Collected data:
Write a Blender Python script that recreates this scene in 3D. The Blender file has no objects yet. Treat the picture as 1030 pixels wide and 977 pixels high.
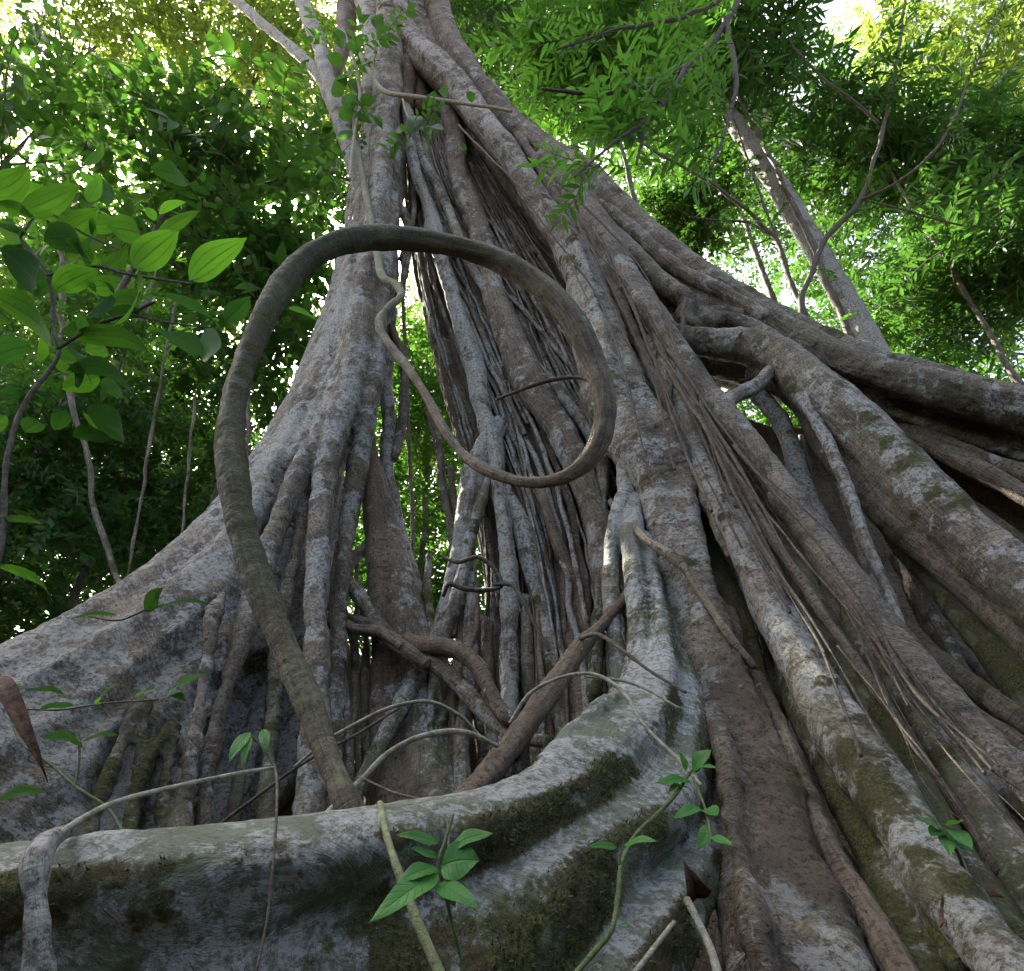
import bpy, math, random
import numpy as np
from mathutils import Vector, kdtree

rng = np.random.default_rng(11)
random.seed(11)
scene = bpy.context.scene
COL = scene.collection

# ------------------------------------------------------------------ camera
F = 671.0                      # focal length in pixels of a 1030 px wide frame
PITCH = math.radians(35)
CAMZ = 0.5
cp, sp = math.cos(PITCH), math.sin(PITCH)
cam = bpy.data.objects.new('camera', bpy.data.cameras.new('camera'))
COL.objects.link(cam)
cam.location = (0, 0, CAMZ)
cam.rotation_euler = (math.pi / 2 + PITCH, 0, 0)
cam.data.sensor_fit = 'HORIZONTAL'
cam.data.sensor_width = 36
cam.data.lens = 36 * F / 1030
cam.data.clip_start = 0.02
cam.data.clip_end = 800
scene.camera = cam


def at(px, py, Y):
    """pixel of the photograph + forward distance -> world point"""
    cx = (px - 515) / F
    cy = (488.5 - py) / F
    d = np.array([cx, cp - sp * cy, sp + cp * cy])
    t = Y / d[1]
    return np.array([0, 0, CAMZ]) + d * t


def dep(px, py, Y):
    cy = (488.5 - py) / F
    return Y / (cp - sp * cy)


# ------------------------------------------------------------------ noise
def _hash(ix, iy, iz, seed):
    n = (ix.astype(np.uint32) * np.uint32(374761393) + iy.astype(np.uint32) * np.uint32(668265263)
         + iz.astype(np.uint32) * np.uint32(2246822519) + np.uint32((seed * 3266489917) & 0xffffffff))
    n = (n ^ (n >> np.uint32(13))) * np.uint32(1274126177)
    n = (n ^ (n >> np.uint32(15))) * np.uint32(2654435761)
    n = n ^ (n >> np.uint32(16))
    return n.astype(np.float64) / 4294967295.0


def vnoise(p, seed=0):
    p = np.asarray(p, float)
    i = np.floor(p).astype(np.int64)
    f = p - i
    f = f * f * (3 - 2 * f)
    out = 0
    for dx in (0, 1):
        wx = f[:, 0] if dx else 1 - f[:, 0]
        for dy in (0, 1):
            wy = f[:, 1] if dy else 1 - f[:, 1]
            for dz in (0, 1):
                wz = f[:, 2] if dz else 1 - f[:, 2]
                out = out + wx * wy * wz * _hash(i[:, 0] + dx, i[:, 1] + dy, i[:, 2] + dz, seed)
    return out * 2 - 1


def fbm(p, octv=3, seed=0):
    o, a, s = 0, 1.0, 0.0
    for k in range(octv):
        o = o + a * vnoise(p * (2.03 ** k) + 7.7 * k, seed + k)
        s += a
        a *= .5
    return o / s


def sstep(a, b, x):
    t = np.clip((x - a) / (b - a), 0, 1)
    return t * t * (3 - 2 * t)


# ------------------------------------------------------------------ curves
def spline(ctrl, step=None, n=None):
    """centripetal-ish Catmull-Rom through ctrl (k,m); first three columns are the position"""
    c = np.asarray(ctrl, float)
    if len(c) == 2:
        c = np.vstack([c[0], (c[0] + c[1]) / 2, c[1]])
    e = np.vstack([2 * c[0] - c[1], c, 2 * c[-1] - c[-2]])
    if e.shape[1] > 3:
        e[0, 3:] = c[0, 3:]
        e[-1, 3:] = c[-1, 3:]
    out = []
    for k in range(1, len(e) - 2):
        t = np.linspace(0, 1, 24, endpoint=False)[:, None]
        p0, p1, p2, p3 = e[k - 1], e[k], e[k + 1], e[k + 2]
        d1 = max(np.linalg.norm(p2[:3] - p1[:3]), 1e-6)
        d0 = max(np.linalg.norm(p1[:3] - p0[:3]), 1e-6)
        d2 = max(np.linalg.norm(p3[:3] - p2[:3]), 1e-6)
        m1 = ((p1 - p0) / d0 * .5 + (p2 - p1) / d1 * .5) * d1
        m2 = ((p2 - p1) / d1 * .5 + (p3 - p2) / d2 * .5) * d1
        h = [2 * t**3 - 3 * t**2 + 1, t**3 - 2 * t**2 + t, -2 * t**3 + 3 * t**2, t**3 - t**2]
        out.append(h[0] * p1 + h[1] * m1 + h[2] * p2 + h[3] * m2)
    out.append(c[-1:])
    q = np.vstack(out)
    L = np.r_[0, np.cumsum(np.linalg.norm(np.diff(q[:, :3], axis=0), axis=1))]
    if n is None:
        n = max(4, int(L[-1] / step) + 1)
    s = np.linspace(0, L[-1], n)
    return np.stack([np.interp(s, L, q[:, k]) for k in range(q.shape[1])], 1), s


def frames(p):
    t = np.gradient(p, axis=0)
    t /= np.linalg.norm(t, axis=1)[:, None] + 1e-12
    nrm = np.zeros_like(t)
    a = np.array([0, -1, 0.2]) if abs(t[0][1]) < .9 else np.array([0, 0, 1.])
    v = a - t[0] * a.dot(t[0])
    nrm[0] = v / np.linalg.norm(v)
    for i in range(1, len(t)):
        v = nrm[i - 1] - t[i] * nrm[i - 1].dot(t[i])
        nrm[i] = v / (np.linalg.norm(v) + 1e-12)
    return t, nrm, np.cross(t, nrm)


class Prim:
    """closed shape + samples that carry the bark coordinates"""
    def __init__(s):
        s.v = None; s.f = None
        s.sp = s.st = s.sn = s.sb = s.sa = None   # samples: point, tangent, normal, binormal, along
        s.par = (0, 0, 0)                          # tone, moss, lichen


def pxpath(pts, dy=0.0):
    """[(px,py,Y,rpx)] -> world (x,y,z,r)"""
    out = []
    for p in pts:
        px, py, Y, r = p
        w = at(px, py, Y + dy)
        out.append([w[0], w[1], w[2], r * dep(px, py, Y + dy) / F])
    return np.array(out)


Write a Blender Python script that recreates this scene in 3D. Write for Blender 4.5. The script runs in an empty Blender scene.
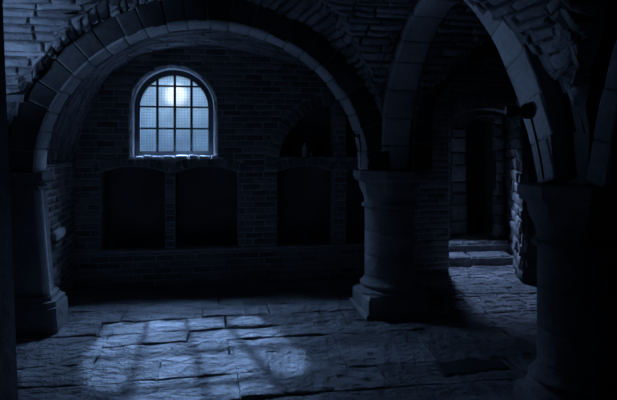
import bpy, math, random
from mathutils import Vector, noise
from mathutils.geometry import tessellate_polygon

C = bpy.context.scene.collection
R = random.Random(7)
PI = math.pi

# ------------------------------------------------------------------ materials
def stone_mat(name, col, col2, rough=.8, scale=3.0, bump=.5, fine=28.0, tone=.35, spec=.3, dist=.02):
    m = bpy.data.materials.new(name); m.use_nodes = True
    nt = m.node_tree; N = nt.nodes; L = nt.links; N.clear()
    out = N.new('ShaderNodeOutputMaterial'); b = N.new('ShaderNodeBsdfPrincipled')
    L.new(b.outputs[0], out.inputs[0])
    tc = N.new('ShaderNodeTexCoord')
    n1 = N.new('ShaderNodeTexNoise'); n1.inputs['Scale'].default_value = scale; n1.inputs['Detail'].default_value = 6
    n2 = N.new('ShaderNodeTexNoise'); n2.inputs['Scale'].default_value = fine; n2.inputs['Detail'].default_value = 8
    n2.inputs['Roughness'].default_value = .65
    L.new(tc.outputs['Object'], n1.inputs['Vector']); L.new(tc.outputs['Object'], n2.inputs['Vector'])
    r1 = N.new('ShaderNodeMapRange'); r1.inputs[1].default_value = .32; r1.inputs[2].default_value = .68
    L.new(n1.outputs['Fac'], r1.inputs[0])
    mx = N.new('ShaderNodeMix'); mx.data_type = 'RGBA'
    mx.inputs[6].default_value = (*col, 1); mx.inputs[7].default_value = (*col2, 1)
    L.new(r1.outputs[0], mx.inputs[0])
    at = N.new('ShaderNodeAttribute'); at.attribute_name = 'tone'
    mt = N.new('ShaderNodeMath'); mt.operation = 'MULTIPLY_ADD'
    L.new(at.outputs['Fac'], mt.inputs[0]); mt.inputs[1].default_value = 2*tone; mt.inputs[2].default_value = 1-tone
    mf = N.new('ShaderNodeMath'); mf.operation = 'MULTIPLY_ADD'
    L.new(n2.outputs['Fac'], mf.inputs[0]); mf.inputs[1].default_value = .9; mf.inputs[2].default_value = .55
    mm = N.new('ShaderNodeMath'); mm.operation = 'MULTIPLY'
    L.new(mt.outputs[0], mm.inputs[0]); L.new(mf.outputs[0], mm.inputs[1])
    vm = N.new('ShaderNodeVectorMath'); vm.operation = 'SCALE'
    L.new(mx.outputs[2], vm.inputs[0]); L.new(mm.outputs[0], vm.inputs['Scale'])
    L.new(vm.outputs[0], b.inputs['Base Color'])
    rr = N.new('ShaderNodeMapRange'); rr.inputs[3].default_value = rough-.12; rr.inputs[4].default_value = min(1, rough+.15)
    L.new(n2.outputs['Fac'], rr.inputs[0]); L.new(rr.outputs[0], b.inputs['Roughness'])
    b.inputs['Specular IOR Level'].default_value = spec
    ad = N.new('ShaderNodeMath'); ad.operation = 'ADD'
    ms = N.new('ShaderNodeTexNoise'); ms.inputs['Scale'].default_value = scale*3.2; ms.inputs['Detail'].default_value = 5
    L.new(tc.outputs['Object'], ms.inputs['Vector'])
    L.new(ms.outputs['Fac'], ad.inputs[0])
    hf = N.new('ShaderNodeMath'); hf.operation = 'MULTIPLY'; hf.inputs[1].default_value = .45
    L.new(n2.outputs['Fac'], hf.inputs[0]); L.new(hf.outputs[0], ad.inputs[1])
    bp = N.new('ShaderNodeBump'); bp.inputs['Strength'].default_value = bump; bp.inputs['Distance'].default_value = dist
    L.new(ad.outputs[0], bp.inputs['Height']); L.new(bp.outputs[0], b.inputs['Normal'])
    return m

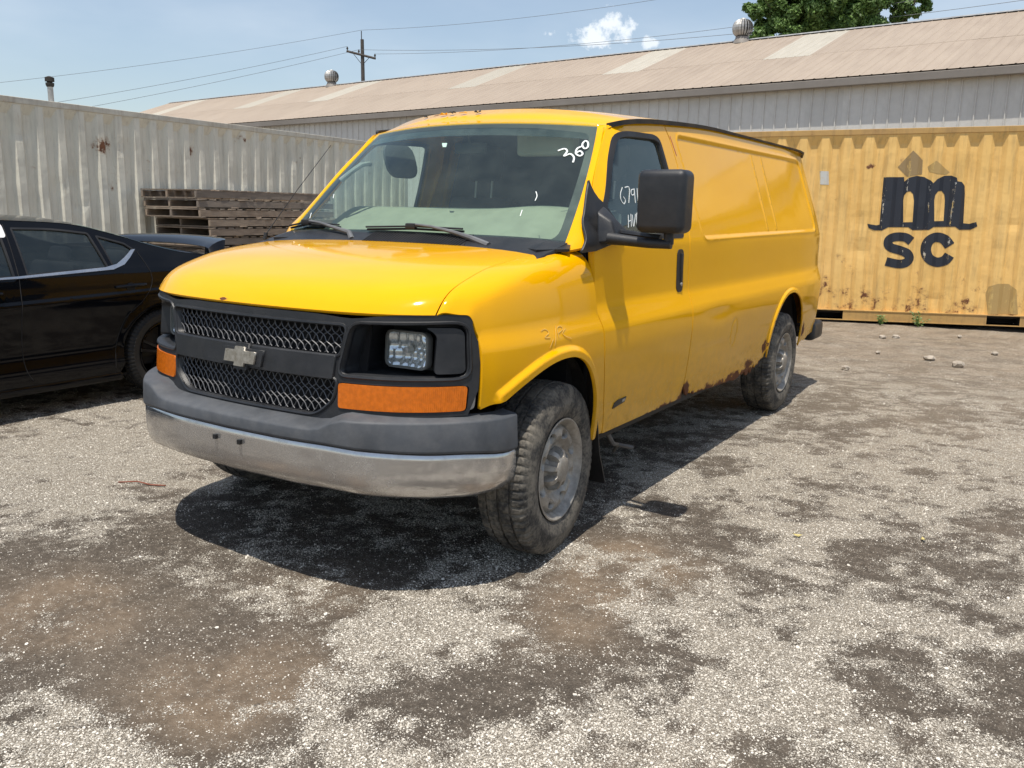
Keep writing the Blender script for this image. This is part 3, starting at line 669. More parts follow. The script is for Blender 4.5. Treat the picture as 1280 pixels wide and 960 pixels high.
# the painted marks on the yellow container: flat prints following the corrugation
LG = {'m': [(6.214,1.992),(6.471,1.994),(6.48,1.933),(6.535,1.986),(6.625,2.008),(6.721,1.993),(6.803,1.945),(6.836,1.909),(6.881,1.964),(6.967,2.007),(7.051,2.008),(7.116,1.978),(7.127,1.933),(7.178,1.924),(7.22,1.874),(7.235,1.768),(7.255,1.384),(7.327,1.376),(7.402,1.403),(7.422,1.345),(7.349,1.3),(7.209,1.297),(7.153,1.338),(6.891,1.332),(6.838,1.293),(6.636,1.288),(6.574,1.327),(6.324,1.324),(6.246,1.278),(6.15,1.281),(6.078,1.311),(6.055,1.368),(6.104,1.359),(6.173,1.348),(6.212,1.356),(6.214,1.692)],
 'h1': [(6.509,1.391),(6.487,1.68),(6.491,1.751),(6.52,1.798),(6.562,1.805),(6.598,1.768),(6.616,1.682),(6.625,1.394)], 'h2': [(6.892,1.409),(6.866,1.686),(6.873,1.757),(6.904,1.806),(6.949,1.81),(6.988,1.764),(7.002,1.688),(7.012,1.412)],
 's': [(6.634,1.137),(6.552,1.188),(6.439,1.194),(6.355,1.161),(6.344,1.094),(6.391,1.045),(6.488,1.016),(6.588,.975),(6.628,.91),(6.593,.850),(6.493,.826),(6.334,.858)], 'c': [(7.113,1.083),(7.037,1.17),(6.933,1.195),(6.848,1.144),(6.823,1.027),(6.867,.915),(6.972,.86),(7.069,.885),(7.121,.959)],
 'd1': [(6.551,2.339),(6.684,2.212),(6.692,2.03),(6.505,1.998),(6.382,2.126)], 'd2': [(6.847,2.203),(7.027,2.053),(6.988,2.023),(6.874,2.031),(6.774,2.061),(6.75,2.127)],
 'w': [(5.383,2.083),(5.502,2.078),(5.518,1.896),(5.404,1.901)], 'g': [(7.614,.453),(7.637,.548),(7.739,.59),(7.878,.59),(7.969,.517),(8.02,.192),(7.663,.178)]}
def stroke(P, w):
    P = smooth_loop(P, 5, False); T = np.gradient(P, axis=0); T /= np.linalg.norm(T, axis=1, keepdims=True); Nn = np.stack([-T[:, 1], T[:, 0]], 1)
    return np.vstack([P+Nn*w/2, (P-Nn*w/2)[::-1]])
def decal(name, loops, mat, off=.0035, parent=None):
    allp = np.vstack(loops); br = [u for u in corr_breaks(allp[:, 0].min()+1e-3, allp[:, 0].max()-1e-3, 5.29)]
    loops = [resample(L, .03) for L in loops]
    # constrain triangles along the sheet's bends
    cons = []
    z0, z1 = allp[:, 1].min()-.01, allp[:, 1].max()+.01
    for u in br[1:-1]: cons.append(np.array([(u, z) for z in np.linspace(z0, z1, 12)]))
    P, T = cdt_fill(loops, .06, None, cons)
    V = [(u, .012+corr(u, 5.29, z, 0, 0)+sum(a*math.exp(-((u-du)**2+(z-dz)**2)/r**2) for du, dz, r, a in yc_d)-off, z) for u, z in P]
    return mesh(name, V, [tuple(t) for t in T], mat, parent)
def worn_print(name, c, wear, wc):
    m, nt, b = newmat(name); v = pos(nt); vz = pos(nt, (22., 22., 1.6)); n = noise(nt, vz, 2.4, 8, .75); n2 = noise(nt, v, 16., 8, .75); s = sepz(nt, v)
    # paint has come off along the outer bends of the corrugation
    q = fm(nt, 'PINGPONG', fm(nt, 'DIVIDE', fm(nt, 'SUBTRACT', s[0], 5.29+PITCH/2-.104+.05), PITCH), .5); edge = mrange(nt, q, .16, .0, 0, .10)
    f = mrange(nt, fm(nt, 'ADD', fm(nt, 'ADD', fm(nt, 'MULTIPLY', n, .5), fm(nt, 'MULTIPLY', n2, .5)), edge), wear, wear+.03)
    n3 = noise(nt, v, 7., 3); cc = mixc(nt, mrange(nt, n3, .35, .6), wc, (.56, .40, .15))
    nt.links.new(mixc(nt, f, c, cc), b.inputs['Base Color']); b.inputs['Roughness'].default_value = .6; return m
BLUE = worn_print('worn_dark_navy_print', (.018, .023, .035), .63, (.62, .62, .58)); TAN = worn_print('ghosted_tan_print', (.30, .21, .10), .60, (.50, .33, .11)); TAN2 = worn_print('faint_tan_print', (.43, .29, .11), .56, (.50, .33, .11)); WHT = worn_print('worn_white_patch', (.55, .55, .52), .55, (.4, .36, .28))
decal('logo_letter_m', [smooth_loop(LG['m'], 2), smooth_loop(LG['h1'], 2), smooth_loop(LG['h2'], 2)] if False else [np.array(LG['m']), np.array(LG['h1']), np.array(LG['h2'])], BLUE, parent=YC)
decal('logo_letter_s', [stroke(LG['s'], .118)], BLUE, parent=YC); decal('logo_letter_c', [stroke(LG['c'], .128)], BLUE, parent=YC)
decal('ghost_diamond', [np.array(LG['d1'])], TAN, .0028, YC); decal('ghost_diamond', [np.array(LG['d2'])], TAN2, .0024, YC); decal('white_paint_patch', [np.array(LG['w'])], WHT, .003, YC); decal('repainted_patch', [np.array(LG['g'])], TAN2, .003, YC)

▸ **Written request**
Repeat the lines above exactly, beginning with the one containing "empty Blender scene." and finishing with the one containing "PI = math.pi". No pictures belong in the copy.

▸ **Result for this exercise**
Write a Blender Python script that recreates this scene in 3D. Write for Blender 4.5. The script runs in an empty Blender scene.
import bpy, math, random
from mathutils import Vector, noise
from mathutils.geometry import tessellate_polygon

C = bpy.context.scene.collection
R = random.Random(7)
PI = math.pi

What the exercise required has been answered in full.